No. 23 Arizona State Sun Devils (at No. 5 Stanford Cardinal)

Arizona State has been the talk of college football the entire week, so I'm not going to belabor the controversy any more than I have to. 

The fact is that some voters feel that Arizona State shouldn't have even been ranked to begin with. ASU's players and coaching staff don't deserve blame for the incompetence of the officiating crew in the Sun Devils' 32-30 win over Wisconsin last week, but they're very likely 1-1 without said incompetence. Fair or not, these biases play into the minds of voters; it's partially why the Badgers only lost four spots in the rankings. 

Alas, Arizona State's time in the sun (sorry) should be short lived. No. 5 Stanford plays host to Todd Graham's squad Saturday evening, in a game that has the Cardinal installed as only 7.5-point favorites. 

Yes, my friends, that sound you heard was the teaser-alert alarm going off. Stanford has been less than impressive in its opening two wins, against San Jose State and Army, but not in any sense should that be of concern.

David Shaw's offense is a good but not great bunch led by bruising running back Taylor Gaffney and the intriguing Kevin Hogan, who has made a point to be more aggressive this season.
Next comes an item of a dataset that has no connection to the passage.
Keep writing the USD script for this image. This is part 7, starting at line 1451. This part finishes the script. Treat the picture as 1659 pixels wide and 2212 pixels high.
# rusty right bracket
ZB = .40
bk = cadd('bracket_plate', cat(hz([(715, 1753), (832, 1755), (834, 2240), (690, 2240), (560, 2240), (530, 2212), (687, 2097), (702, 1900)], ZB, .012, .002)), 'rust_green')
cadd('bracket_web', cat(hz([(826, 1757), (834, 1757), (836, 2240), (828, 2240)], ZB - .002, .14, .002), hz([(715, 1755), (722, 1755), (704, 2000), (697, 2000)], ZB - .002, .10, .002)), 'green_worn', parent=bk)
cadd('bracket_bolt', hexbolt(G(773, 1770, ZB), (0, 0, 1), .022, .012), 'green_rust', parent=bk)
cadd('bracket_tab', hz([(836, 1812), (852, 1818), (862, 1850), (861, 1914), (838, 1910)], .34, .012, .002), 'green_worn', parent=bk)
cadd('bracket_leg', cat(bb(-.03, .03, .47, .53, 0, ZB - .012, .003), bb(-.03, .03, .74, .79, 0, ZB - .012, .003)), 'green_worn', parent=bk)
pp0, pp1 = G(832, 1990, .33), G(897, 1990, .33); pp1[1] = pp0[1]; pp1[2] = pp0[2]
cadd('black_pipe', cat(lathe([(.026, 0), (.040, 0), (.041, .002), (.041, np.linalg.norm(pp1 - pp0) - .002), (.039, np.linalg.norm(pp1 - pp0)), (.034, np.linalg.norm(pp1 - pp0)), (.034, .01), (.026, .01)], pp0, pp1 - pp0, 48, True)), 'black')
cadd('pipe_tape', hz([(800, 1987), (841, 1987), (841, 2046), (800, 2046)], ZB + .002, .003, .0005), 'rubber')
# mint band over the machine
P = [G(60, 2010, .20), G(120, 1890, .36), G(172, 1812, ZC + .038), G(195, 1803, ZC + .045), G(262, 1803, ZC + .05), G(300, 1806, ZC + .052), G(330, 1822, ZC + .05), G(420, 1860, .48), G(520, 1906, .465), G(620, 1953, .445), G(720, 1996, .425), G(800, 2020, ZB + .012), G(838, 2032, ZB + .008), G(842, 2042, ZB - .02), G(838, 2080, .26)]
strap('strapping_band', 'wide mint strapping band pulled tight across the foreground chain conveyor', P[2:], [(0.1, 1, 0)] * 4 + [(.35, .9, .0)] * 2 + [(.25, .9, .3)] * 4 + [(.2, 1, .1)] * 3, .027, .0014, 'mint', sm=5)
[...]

The defense held one of the nation's most underrated quarterbacks (San Jose State's David Fales) to a QBR of 46.5. Army may have done a nice job running the football, to the tune of 200 yards, but that's not helping anyone when you're a team trying to come from two and three scores down.

The Cardinal, in many ways, are a carbon copy of the squad they were a season ago. Very few wins are going to have an Oregonian backhand quality to them.

Stanford will finish with pro-like scores and two-score margins.

Graham has done a nice job turning Taylor Kelly into a burgeoning star, but color me less than optimistic about the junior signal-caller coming into Palo Alto and pulling off the win.